To the old Empire state we travel to find the birth place of the subject of this article. Syracuse County was the spot and May 4, 1865, the date of this event. The parents, William H. and Mary A. (Miller) Everts, came to Ionia County, Michigan, and in 1880, to Dayton, Washington. The father went to South Dakota and there took a homestead, where in 1891, he died aged fifty-five. The mother, aged fifty-seven, is now living with a daughter in Southshore, South Dakota. Our subject commenced for himself at fifteen, having secured a common school education. After coming to Washington with the family, he spent considerable time around Walla Walla and also worked at Union, Union County, Oregon. He was jailer there for a time.

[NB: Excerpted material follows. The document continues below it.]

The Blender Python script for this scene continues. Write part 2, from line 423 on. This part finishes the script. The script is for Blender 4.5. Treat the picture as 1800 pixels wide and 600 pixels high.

In 1893 he went to Oakesdale, Washington, and there farmed and worked on the Northern Pacific until 1897, when he came to his present place, about five miles northeast from Nez Perce and took eighty acres under the homestead act. He has proved up on this, and has an orchard of two hundred trees, a well cultivated farm and good improvements otherwise.
Mr. Everts has one sister, Mrs. Emma L. Potter, and one brother, Henry, residing in Southshore, South Dakota. The sister was born on January 21, 1875, in Ionia County, Michigan, and Henry was born in the same place, on March 29, 1877.
Mr. Everts is a respected and public minded citizen and has the good will of all. He is still one of the jolly bachelors of the section and seems quite content with the quiet joys and peacefulness of that state.